The university follows a formal recruitment process and priority is given to internal candidates within certain collective bargaining agreements and classifications.

  • Massive cuts at Long Beach, Chancellor’s Office. Keep only the Chancellor and lawyers for the inevitable lawsuits.

The CSU Chancellor’s Office is taking a larger percent of cuts when compared to the campuses. Many functions of the Chancellor’s Office are required by law and others provide cost saving system-wide synergies.

  • Admit only students that are academically qualified. Stick to the printed admissions and guidelines for the CSU system and stop making exceptions.

This is a very good suggestion and the university has drastically reduced the number of “exception admits” to less than 1% of all university admits.

  • Early retirement incentives.

Early retirement incentives are decisions made at the system-wide or state level.

  • Target staff who have sub-par performance and help them hone their skills to become better workers through on-the-job training or replace them.

Employees receive an annual performance review to provide feedback about performance. A portion of the review allows the opportunity to identify a plan, when applicable, that will help address noted performance issues.

  • Combine administration from smaller campuses and put them under a few larger campuses. For example: Fresno State could be central for Chico, Sacramento State, Bakersfield and Stanislaus.

The CSU is looking at various multi-campus synergy initiatives.

  • Build new and improved dorms. Redoing the dorms could accommodate more students and bring in much needed money for the university.

The Association does not have the ability to incur any more debt given current obligations. Campus Pointe was an alternative to provide more updated housing for students, faculty and staff at no cost to the Association.

  • Eliminate the reserved parking stalls in lot V under the solar panels. Change them to green parking.

Denoting the spaces as yellow or green limits future parking inventory management options due to collective bargaining agreements and financing options on new construction.

  • Don’t have major events at the Save Mart Center on a class day.

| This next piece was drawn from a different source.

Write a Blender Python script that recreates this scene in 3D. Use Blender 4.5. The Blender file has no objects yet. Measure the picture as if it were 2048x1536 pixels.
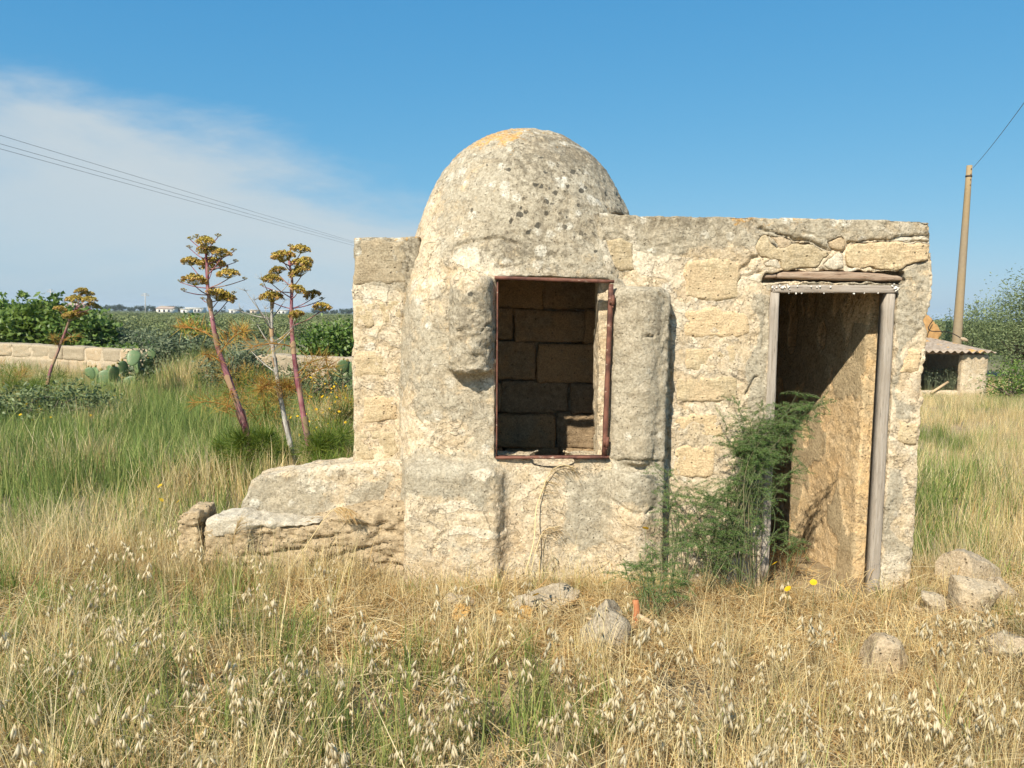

The guiding principle and mission for all our auxiliary operating units is to support the academic mission of the university and to serve our students. We are mindful of the potential conflicts and do our best to keep weekday events to a minimum and try to avoid weekday evening events during the academic semesters. Our standard practice for traffic/parking management is for the Save Mart Center staff to work with University Police and local law enforcement agencies on an approved traffic control plan for every event. Support is also provided to students, faculty, and staff by allowing daily campus parking in the Save Mart Center lots on non-event days to accommodate the general parking needs of the university.

  • The Foundation’s Benefit Burden is Too High

Currently, the average benefit burden rate for Foundation employees is 40%. However effective July 1, 2011, the Foundation Board has approved a maximum employer contribution rate for health benefits that will cover the employee only. This action should reduce this rate going forward for sponsored programs.

  • Create a system of categories for university bulletin e-mails indicated by subject line so that everyone will know if it pertains to them.

We agree that information overload is a problem. An option to limit the number of bulletin board messages you receive a day is currently available. You can sign up to receive only one bulletin board message a day that aggregates all messages sent that day.

Currently we are using a listserv and it does not allow us to manipulate any submissions. This is a good idea to consider in the future as we look into a new bulletin board system.